最高の視聴率で魅了したアメリカのテレビドラマ「逃亡者」

2022年12月8日

子どもの頃に見た覚えのあるアメリカのテレビ番組「逃亡者」(60回が前半と後半に分かれて全120回)がYouTubeで見られるのを発見し、しばらくの間はまってしまいました。

当時、1963年、は我が家にはまだテレビがなく、どこかで見せてもらっていました。日本では白黒テレビしかなかったので白黒の印象だったのですが、アメリカではすでにカラーだったのはいささかショックでした。

ストリーはチャールズ・キンブラー博士の逃亡です。博士は妻殺害という濡れ衣を着せられ、無実の罪の裁きを受け、死刑執行のための護送の途中の列車事故に遭遇し、それを機に脱走、そこから、真犯人を探すという逃亡を始めます。毎回基本的には繰り返しのパターンと言っていいのですから、怒られることを覚悟して言わせてもらうと、アメリカ版「水戸黄門」かもしれません。アメリカでも日本でも視聴率の記録を打ち立てた人気番組でした。視聴率からしてもまさに「水戸黄門」です。

キンブラー博士の指名手配写真は全米に配布されていますから、彼が名前を変えてどこに逃れても、指名手配の写真からバレてしまいます。そのため毎回警察に捕まりそうになるのですが、その寸前で博士の無実を信じてくれる市民の手で難を逃れます。しかも庇ってくれる人たちをキンブラー博士は別の形で助けるのですから、善と悪の入り混じった世界観は見事に視聴者の心を掴んで放さなかったに違いありません。あわや捕まって死刑台行きかと思いきや、するりと抜け道が設けられていて、無事真犯人探しの逃亡を続けることになるのです。60年前は子どもでしたからスリルしか楽しんでいなかったのですが、今はアメリカの精神的バックポーンであるピューリタ精神の片鱗を感じることができるのに驚いています。パターンは同じような繰り返しでも、様々なシチュエーションの中で交わされるウィットに富む会話も絶妙で、そこから古きアメリカを堪能しました(吹き替えの日本語が素晴らしい!!)。

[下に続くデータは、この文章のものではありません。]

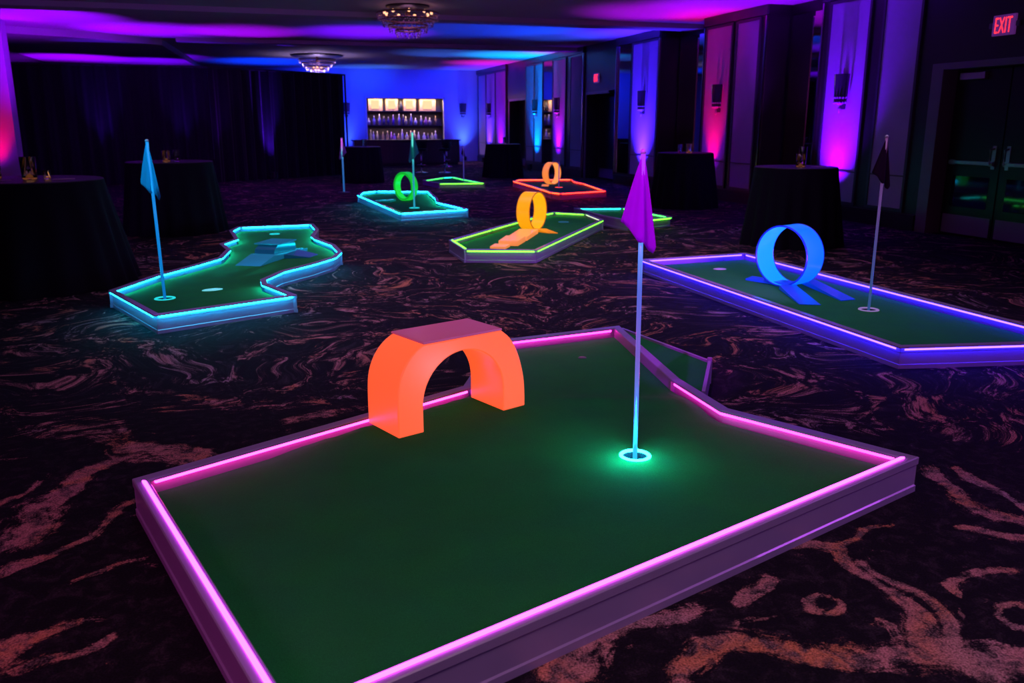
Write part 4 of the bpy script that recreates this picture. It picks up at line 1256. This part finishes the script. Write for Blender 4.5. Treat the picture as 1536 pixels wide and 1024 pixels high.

最近報道されているアメリカという国の印象は、逃亡者の中の登場人物から聞かれる会話とは雲泥の差がある、冷たいものであることに驚くのです。まだ善なるものへの憧れが息づいていたからかもしれません。ヒューマニズムの温もりを感じるのです。今は目標を失った豊かさが空回りしている様です。

アメリカばかりではなく、今世界を覆っている重い空気の原因はなんなのだろうとよく考えます。その度に、人間の精神力の低下という思いが脳裏を掠めます。社会は経済的に見れば豊かになりました。テレビドラマ「逃亡者」が放映されていた頃のアジア諸国はまだまだ貧しい開発途上国でした。しかし今では立派な先進国の仲間入りを果たし、物価などを見ると日本を遥かに超えた水準です。日本はIT出現を機に経済発展に関しては遅れをとってしまい、今では先進国とは縁遠いい国になってしまいそれを批判し続ける輩が跡を立ちませんが、世界が豊かになったのは経済の分野だけだとは考えないのでしょうか。確かに地球規模でお金持ちになったのでしょうが、どう見ても本当に豊かになったとは思えないのが現状ではないのでしょうか。

昔は良かったなんて言いたいのではないのです。進歩、進化、発展というのが何を意味しているのかは簡単ではないはずです。温故知新(古きを訪ねて新しきを知る)という考え方は忘れられてしまって、今や死語なのかもしれませんが、私たちが失ったものがなんなのか、それを補うものはなんなのか、補いながら新しい出発がどこにあるのかと考えないと、進歩は仮の姿でしかない様に思うのです。

繰り返しますが、私は逃亡者の中の登場人物たちのヒューマニズムを感じさせる会話に魅せられました。そこにある人間味です。現代人の会話は、比較すると用事を足すだけのもののようです。昔で言えば電報の様な簡略された会話です。それは精神力の欠如にもつながるものです。数字で人間が評価される時代を私たちは生きている様です。